The company has been led since its inception by Sirota, who oversaw strategy for CA Technologies’ API and security business units for more than two years before co-founding BigID. Sirota told Information Security Media Group in August that organizations struggle with governing the data that goes into and informs large language models since it’s in documents rather than spreadsheets or SQL databases.

“The exponential growth of generative AI is driving new cybersecurity needs, and the BigID team has built a leading data-centric security platform that sits at the core of enterprises to help protect their most critical data,” Silver Lake Waterman Managing Director Shawn O’Neill said in a statement.

How BigID Defends Unstructured Data in AI Models

Companies need a governance framework that determines if personal identifiable information such as Social Security numbers or confidential health data is being shared with a large language model, Sirota said in August.
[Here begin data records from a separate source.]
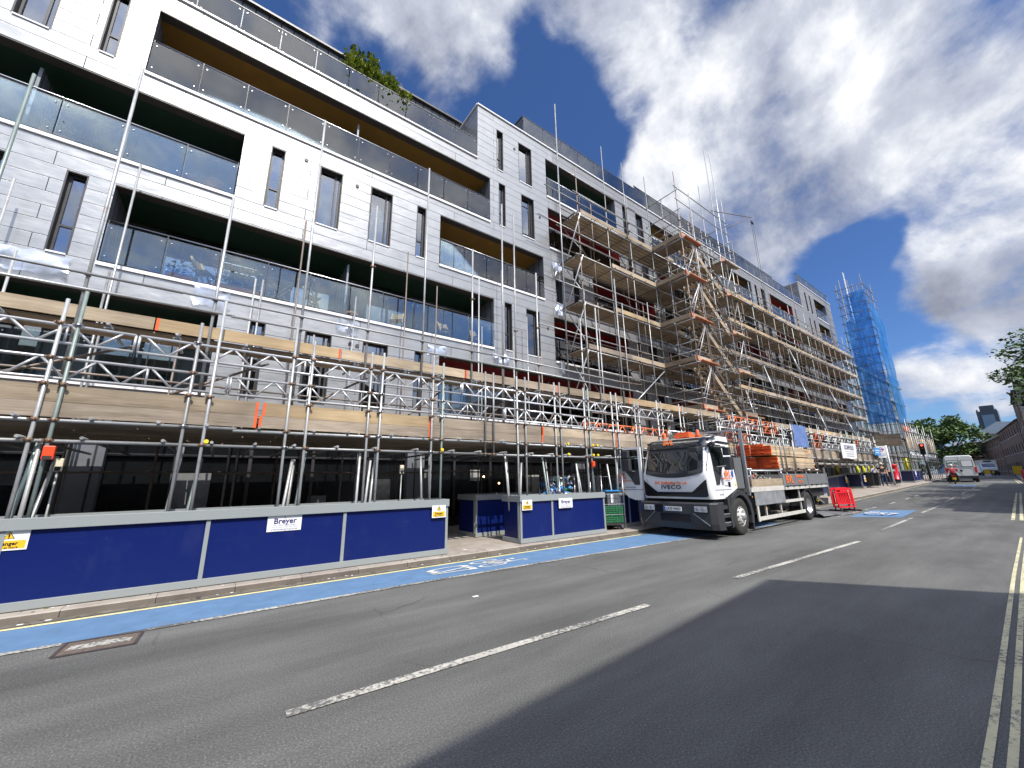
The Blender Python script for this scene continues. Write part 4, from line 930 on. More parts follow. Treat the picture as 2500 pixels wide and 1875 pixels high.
for z in (2.9,3.9,5.8): T(led,(55,8.6,z),(70,8.6,z),'tube',.03,6)
many('standard',std,crn); many('ledger',led,crn); many('fascia_board',brd,crn); many('brace',brace,crn)
# ------------------------------------------------------------ hoardings and their signs
YH=8.12
HG='blue hoarding boxes around the scaffold feet'
def hoarding(x0,x1,y0,y1,posts,label,zb=.10,zt=1.22,ox=0,group=HG,rz=0,blue='hoard_blue'):
    # local box: built along x from x0 to x1 with its face at y0
    h=empty('hoarding_box',((x0+x1)/2,y0,zb-.01),label,'hoarding',group)
    b=MB().mat(blue); b.box(x0+.06,x1-.06,y0+.03,y0+.045,zb+.10,zt-.13)
    b.build('front_panel',h)
    for xx,nm in ((x0,0),(x1,1)):
        MB().mat(blue).box(xx-.012+(.03 if nm==0 else -.03),xx+.012+(.03 if nm==0 else -.03),y0+.06,y1-.06,zb+.10,zt-.13).build('end_panel',h)
    b=MB().mat('rail_grey').box(x0-.02,x1+.02,y0-.02,y0+.055,zt-.15,zt); b.build('top_rail',h,bevel=.004)
    b=MB().mat('rail_grey').box(x0-.02,x0+.055,y0+.056,y1,zt-.15,zt-.001).box(x1-.055,x1+.02,y0+.056,y1,zt-.15,zt-.001).box(x0+.06,x1-.06,y1-.06,y1,zt-.15,zt-.001).build('top_rail',h)
    MB().mat('rail_grey').box(x0-.01,x1+.01,y0-.005,y0+.05,zb,zb+.105).box(x0-.01,x0+.05,y0+.051,y1,zb,zb+.104).box(x1-.05,x1+.01,y0+.051,y1,zb,zb+.104).build('bottom_rail',h,bevel=.004)
    for x in posts+[x0+.025,x1-.025]: MB().mat('rail_grey').box(x-.028,x+.028,y0+.008,y0+.029,zb+.106,zt-.151).build('post',h)
    MB().mat('rail_grey').box(x0-.015,x0+.03,y0+.056,y0+.11,zb+.105,zt-.151).build('post',h); MB().mat('rail_grey').box(x1-.03,x1+.015,y0+.056,y0+.11,zb+.105,zt-.151).build('post',h)
    MB().mat(blue).box(x0+.06,x1-.06,y1-.04,y1-.02,zb+.1,zt-.13).build('back_panel',h)
    return h
hoarding(-6.4,4.19,YH,8.95,[-4.2,-2.1,0,2.05],'longest blue hoarding with grey rails, nearest and leftmost on the kerb')
hoarding(6.18,9.28,YH,8.9,[7.24],'short blue hoarding box between the doorway gap and the wire cages')
hoarding(5.95,9.2,9.86,10.9,[7.02],'dark blue hoarding box in the shade behind the doorway gap')
hoarding(10.55,11.6,8.62,9.4,[11.05],'small blue hoarding behind the open lorry door')
def sign_base(x,z0,z1,w,y,name,label,cat='sign',group=None):
    s=empty(name,(x,y,z0),label,cat,group); MB().mat('white').box(x-w/2,x+w/2,y,y+.006,z0,z1).build('plate',s,bevel=.001); return s
def danger(x,z0,z1,w,y,label):
    s=sign_base(x,z0,z1,w,y,'warning_sign',label,group='white and yellow warning signs on the hoardings')
    h=z1-z0; zm=z0+h*.50
    MB().mat('sign_yellow').box(x-w/2+.02,x+w/2-.02,y-.0015,y-.0003,z0+.02,zm).build('yellow_panel',s)
    c=(x,z0+h*.74); r=h*.22
    b=MB().mat('sign_black'); b.face([(x-r*1.02,y-.0015,c[1]-r*.72),(x+r*1.02,y-.0015,c[1]-r*.72),(x,y-.0015,c[1]+r*1.08)]); b.mat('sign_yellow'); b.face([(x-r*.84,y-.0035,c[1]-r*.62),(x+r*.84,y-.0035,c[1]-r*.62),(x,y-.0035,c[1]+r*.86)])
    b.mat('sign_black'); b.face([(x-.006,y-.006,c[1]-r*.22),(x+.006,y-.006,c[1]-r*.22),(x+.009,y-.006,c[1]+r*.42),(x-.009,y-.006,c[1]+r*.42)]); b.face([(x-.007,y-.006,c[1]-r*.5),(x+.007,y-.006,c[1]-r*.5),(x+.007,y-.006,c[1]-r*.33),(x-.007,y-.006,c[1]-r*.33)]); b.build('warning_triangle',s)
    text('Danger',h*.25,frame((x-.0,y-.004,z0+h*.345),(1,0,0),(0,0,1)),'sign_black','lettering',s,.0004,.0015)
    text('Men at work',h*.155,frame((x,y-.004,z0+h*.15),(1,0,0),(0,0,1)),'sign_black','lettering',s,.0003,.0004)
def breyer(x,z0,z1,w,y,label):
    s=sign_base(x,z0,z1,w,y,'contractor_sign',label,group='white contractor signs on the hoardings'); h=z1-z0
    text('b',h*.26,frame((x,y-.003,z1-h*.11),(1,0,0),(0,0,1)),'sign_grey','lettering',s,.0003)
    text('Breyer',h*.50,frame((x+.005,y-.003,z1-h*.36),(1,0,0),(0,0,1)),'sign_navy','lettering',s,.0004,.003)
    text('Head Office: 01708 383850',h*.125,frame((x,y-.003,z1-h*.62),(1,0,0),(0,0,1)),'sign_grey','lettering',s,.0003)
    text('Out of Hours: 0208 254 5750',h*.125,frame((x,y-.003,z1-h*.745),(1,0,0),(0,0,1)),'sign_grey','lettering',s,.0003)
    text('www.breyergroup.co.uk',h*.16,frame((x,y-.003,z1-h*.88),(1,0,0),(0,0,1)),'sign_navy','lettering',s,.0003)
danger(-2.037,.83,1.068,.35,YH+.018,'warning sign cut by the left edge of the photo, on the longest hoarding')
breyer(1.065,.815,1.068,.52,YH+.018,'white contractor sign in the middle of the longest hoarding')
danger(3.96,.85,1.10,.32,YH+.0-.03,'warning sign at the right end of the longest hoarding')
danger(6.37,.87,1.115,.32,YH-.03,'warning sign at the left corner of the short hoarding box')
breyer(7.69,.86,1.11,.50,YH-.03,'white contractor sign on the short hoarding box beside the cages')
MB().mat('white').box(7.5,7.95,9.82,9.825,.98,1.1).build('paper_notice',label='crumpled white paper taped on the shaded hoarding',cat='notice')
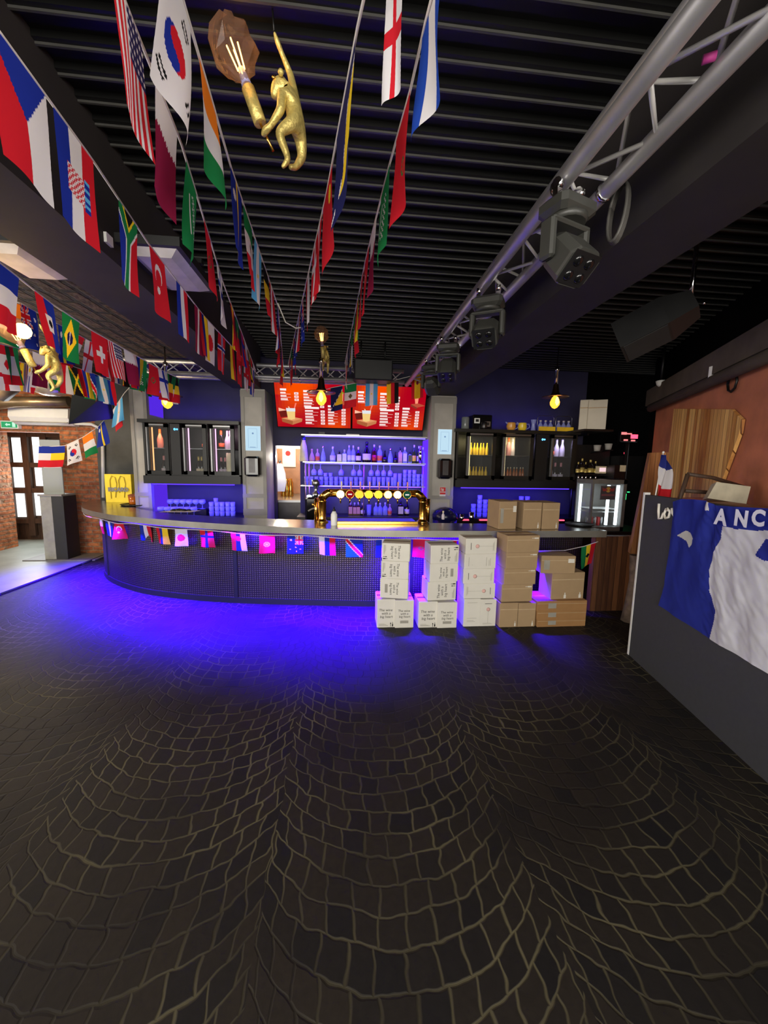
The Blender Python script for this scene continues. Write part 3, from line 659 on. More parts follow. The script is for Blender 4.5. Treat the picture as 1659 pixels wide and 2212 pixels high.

Unstructured data has relied on its own set of technologies for management and security since the blocks of text have no enumeration and could include image data or binary data.

“Historically, most of the governance tooling has been oriented around structured data – data that feels or looks like a spreadsheet that could be in a SQL database or a data warehouse,” Sirota said in August. “And so there’s a little mismatch in terms of the data that you historically have governed for your analytics and the data that you need to govern to inform your conversational AI.”

The company said it has pioneered the concept of universal data security, compliance and privacy across structured, unstructured and semi-structured data, protecting information in public cloud, SaaS or on-premises data center environments. Moving away from products purpose-built for specific data types has driven return on investment for customers as they build out their modern data infrastructure, BigID said.

BigID’s headcount has inched ahead over the past year from 546 employees in March 2023 to 569 staff today, IT-Harvest found. The firm’s workforce is equally split between the United States and Israel, and the remaining 13% of staffers are in countries such as the United Kingdom, India, Australia, Canada, France and Mexico. IT-Harvest said BigID has sales of $73.7 million, and the firm disclosed ARR near $100 million.